Saturday, January 6, 2018

Two Oil Drum Forges And A Gemstone Faceting Machine

Well the cold snap is breaking which means I'll have to do some work around here starting with clearing some snow, it never ends, lol. So I'll get a couple more projects up here before I take a break from the computer.

These two are from my project binders as well. The first plan was 40 pages in my binder, so I checked my Forge And Foundry file and sure enough I had it in pdf.. "Oil Drum Forges" is an Intermediate Technology publication. This plan is actually two plans, the first a foot operated bellows forge, the second a pedal operated centrifugal fan forge. Both are ideal for the hobbyist who only does occasional forging in small items such as knives and various metal hardware. You can put it on mobile casters and wheel it out of the garage workshop for use, No need for an extension cord, propane gas system or coal. A bag of hardwood charcoal will do for the occasional forging session. If you can get more advanced fuel such as coal, its an easy upgrade to add a small motor and damper to the fan forge for heavier work. No special materials or tools to build, well within the reach of the home hobbyist.

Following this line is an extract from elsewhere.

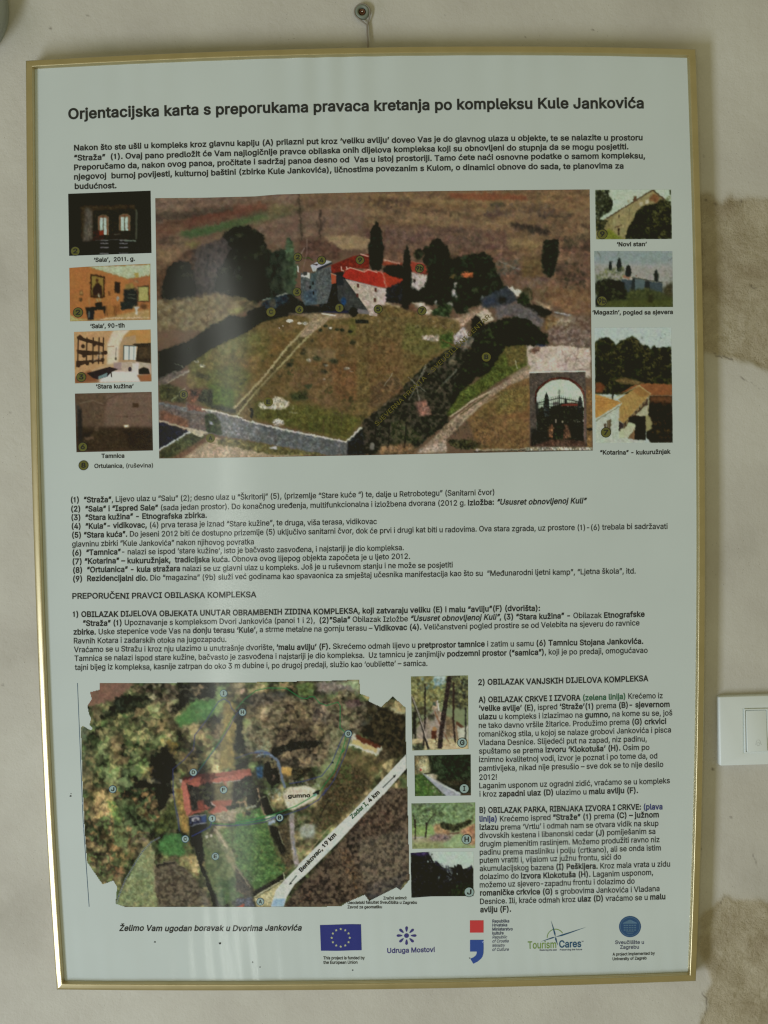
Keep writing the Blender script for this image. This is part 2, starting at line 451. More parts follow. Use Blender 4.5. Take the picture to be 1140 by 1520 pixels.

Click Oil Drum Forges to download. 2 MB - pdf



Make Your Own Gemstone Faceting Machine is the second plan today. This is a Popular Mechanics plan and should have been included in the 1971 shop notes highlights but I couldn't find the last page, so I didn't include it. Looking through a project binder today I found the complete plan in paper so here it is. This is a nice little machine, commercial high end units go for a pretty buck.

If you have a small lathe and rock hound blood in your veins, a set of tumbling drums and this faceting machine will be satisfying projects for your hobby. Semi precious stones like amethyst are common (the Thunder Bay area has a number of mines open to the public) and you don't have to be working with diamond's or rubies to produce some beautiful work.

Click on the images to expand.








Hope someone finds some of these projects useful or at least interesting.